- DATA SHOWN -
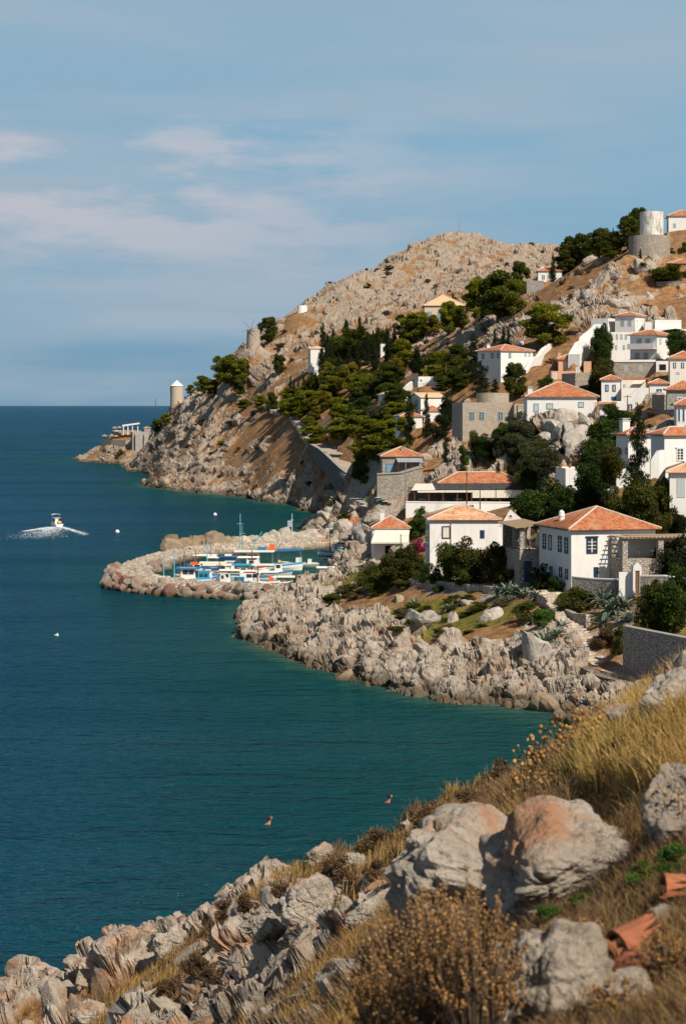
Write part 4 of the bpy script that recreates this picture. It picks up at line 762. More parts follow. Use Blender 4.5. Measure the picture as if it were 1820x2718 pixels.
# garden wall in front with doorway
wall_thing('garden_wall', 'rubble garden wall with white coping in front of the navy-framed house', [(1520, 1532, 1580, 230), (1580, 1538, 1585, 228), (1635, 1540, 1590, 226)], .5, 'coursed_stone', 'white_trim')
wall_thing('garden_wall', 'grey rubble wall right of the arched garden doorway', [(1700, 1530, 1590, 222.5), (1760, 1530, 1590, 221), (1830, 1540, 1600, 219)], .5, 'coursed_stone', 'white_trim')
o = empty('garden_gate', P(1675, 1585, 224), 'gabled white doorway with a brown plank door in the garden wall', 'gate'); c0 = P(1675, 1580, 224)
def GPt(px, py, d=224): return P(px, py, d)
m = MB()
for a, b in ((1679, 1684.5), (1696, 1701.5)): p = [GPt(a, 1580), GPt(b, 1580), GPt(b, 1515), GPt(a, 1515)]; m.hexa([p[0], p[1], p[1] + Vector((0, 1.6, 0)), p[0] + Vector((0, 1.6, 0)), p[3], p[2], p[2] + Vector((0, 1.6, 0)), p[3] + Vector((0, 1.6, 0))])
pp = [GPt(1679, 1514.5), GPt(1701.5, 1514.5), GPt(1701, 1503), GPt(1690, 1492), GPt(1680, 1503)]
m.prism(pp, (0, 1.6, 0)); p = GPt(1640, 1514); m.build('surround', MAT['white_plaster'], o)
m = MB(); p0_ = GPt(1640, 1580, 225.5); m.bx(p0_.x, GPt(1678.5, 1580, 225.5).x, 225, 225.4, GPt(0, 1585, 225).z, GPt(0, 1519, 225).z); m.build('side_wall', MAT['white_plaster'], o)
m = MB(); a = GPt(1684.7, 1580); b = GPt(1695.8, 1516); m.bx(a.x, b.x, 224.12, 224.2, a.z, b.z); dr = m.build('door', MAT['wood'], o)
m = MB(); m.bx(a.x + .05, a.x + .1, 224.05, 224.115, (a.z + b.z) / 2, (a.z + b.z) / 2 + .12); m.build('handle', MAT['black'], dr)

# --- centre house with navy balcony
h = House('house', 'white house with pale old tiles, a balustrade balcony and navy shutters beside the harbour bushes', 1128, 1140, 1322, 1530, 1382, 268, 10, L2=8)
h.win('F', 1183, 1413, 22, 33, style='shut', frame='navy_trim', fill='canvas', deep=.07); h.win('F', 1279, 1418, 12, 22, style='shut', frame='navy_trim', fill='navy_trim')
for px, py in ((1131, 1410), (1135, 1412)): h.win('L', px, py, 4, 34, frame='navy_trim')
h.win('L', 1134, 1442, 7, 16, frame='navy_trim')
h.roof(.36, .4, 'old_roof_tile', eave='navy_trim', tp=.34, amp=.06)
# balcony
zb = h.zpx(1452); zt = h.zpx(1438); u0, _ = h.onface('F', 1168, 1440); u1, _ = h.onface('F', 1197, 1440)
h.box(u0, u1, -.9, -.003, zb - .12, zb, part='balcony')
m = MB()
for k in range(6): u = u0 + .1 + (u1 - u0 - .2) * k / 5; p = h.pt(u, -.8, zb); m.lathe(p, [(.05, 0), (.09, .18), (.04, .4), (.06, .55)], 8)
m.build('balustrade', MAT['navy_trim'], h.o); h.box(u0, u1, -.9, -.72, zb + .56, zb + .66, part='railing')
h2 = House('house', 'low white wing with a sloping tile edge behind the pink bougainvillea', 1318, 1321, 1385, 1530, 1398, 269, 10, L2=7.5); 
m = MB(); za = h2.z1
a, b = h2.pt(0, -.1, za + .1), h2.pt(h2.L1, -.1, za + .1); top = h2.pt(h2.L1 - 1.2, -.1, h2.zpx(1349)); 
m.prism([h2.pt(-2.2, -.1, za), h2.pt(h2.L1, -.1, za), top], (0, 0, 0)) if 0 else None
m.prism([h2.pt(.3, .02, za - .4), h2.pt(h2.L1 - .02, .02, za - .4), h2.pt(h2.L1 - .02, .02, h2.zpx(1378)), h2.pt(h2.L1 - 1.5, .02, h2.zpx(1352)), h2.pt(.6, .02, h2.zpx(1384))], h2.l * .4); m.build('gable_wall', MAT['white_plaster'], h2.o)
m = MB(); m.prism([h2.pt(.0, -.25, h2.zpx(1384)), h2.pt(h2.L1 - 1.6, -.25, h2.zpx(1356)), h2.pt(h2.L1 - 1.6, -.25, h2.zpx(1356) + .12), h2.pt(0, -.25, h2.zpx(1384) + .12)], h2.l * 1.5); m.build('roof', MAT['roof_tile'], h2.o)
h2.win('F', 1283, 1418, 9, 16, style='shut', frame='navy_trim', fill='navy_trim'); h2.win('F', 1352, 1366 + 4, 5, 8, style='hole', frame='white_trim')

# --- stone terrace between the two houses
h = House('terrace_house', 'rubble stone terrace with a dark canopy, folded parasol and blue door', 1326, 1378, 1440, 1545, 1462, 243, 15, 'coursed_stone', L2=9, cat='terrace')
h.win('F', 1400, 1517, 20, 56, frame='navy_trim', style='shut', fill='navy_trim', part='door')
zt = h.z1; zc = h.zpx(1402)
for u, v in ((.3, .3), (h.L1 * .25, 5), (h.L1 - .3, 5.5)): h.box(u - .22, u + .22, v - .22, v + .22, zt + .003, zc - .02, 'coursed_stone', 'pier')
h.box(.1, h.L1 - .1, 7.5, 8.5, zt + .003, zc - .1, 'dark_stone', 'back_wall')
m = MB(); m.prism([h.pt(-.6, -.4, zc), h.pt(h.L1 - .02, -.4, zc + .35), h.pt(h.L1 - .02, 8.7, zc + .5), h.pt(-.6, 8.7, zc + .15)], (0, 0, .1)); m.build('canopy', MAT['reed'], h.o)
m = MB(); m.tube(h.pt(1.2, .2, zt), h.pt(.6, .2, zc), .06); m.build('post', MAT['rust_wood'], h.o)
o = empty('folded_parasol', h.pt(h.L1 * .86, .8, zt), 'folded cream parasol standing on the stone terrace', 'parasol'); m = MB(); m.lathe(h.pt(h.L1 * .86, .8, zt), [(.05, .2), (.3, .5), (.22, 1.4), (.05, 2.5)], 10); m.build('canopy', MAT['canvas'], o); m = MB(); m.tube(h.pt(h.L1 * .86, .8, zt), h.pt(h.L1 * .86, .8, zt + .3), .03); m.build('pole', MAT['wood'], o)
def chair(p, label, mat='canvas', rz=0, s=1, group=None):
    o = empty('chair', p, label, 'chair', group, rz); m = MB(); m.bx(-.25, .25, -.25, .25, .40, .46); m.build('seat', MAT[mat], o, False)
    m = MB(); m.bx(-.25, .25, .22, .27, .47, .95); m.build('backrest', MAT[mat], o, False)
    for x in (-.22, .22):
        for y in (-.22, .22): m = MB(); m.tube((x, y, 0), (x, y, .4), .025, n=5); m.build('leg', MAT['wood'], o, False)
    o.scale = (s, s, s); return o
chair(h.pt(h.L1 * .5, .9, zt + .003), 'cream slatted armchair on the stone terrace under the canopy', rz=.5, s=1.3)
for k, (u, lab) in enumerate(((A_ + 3, 'dark chair left of the table on the reed pergola terrace'), (A_ + 6.6, 'dark chair right of the table on the reed pergola terrace'))): chair(H1.pt(u, -1.6, H1.zpx(1487, 230) + .003), lab, 'wood', rz=1.2 * (1 - 2 * k))
o = empty('table', H1.pt(A_ + 4.8, -1.7, H1.zpx(1487, 230)), 'wooden table with a white cloth on the pergola terrace', 'table'); q = H1.pt(A_ + 4.8, -1.7, H1.zpx(1487, 230)); m = MB(); m.box(q + Vector((0, 0, .74)), H1.f * .7, H1.l * .45, (0, 0, .02)); m.build('tabletop', MAT['canvas'], o)
for a in (-.6, .6):
    for b in (-.38, .38): m = MB(); m.tube(q + H1.f * a + H1.l * b, q + H1.f * a + H1.l * b + Vector((0, 0, .72)), .03); m.build('leg', MAT['wood'], o)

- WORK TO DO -
Some lines of the data above may hold the word "part"; report how many do, and nothing else.

- ANSWER FOR THIS EXERCISE -
4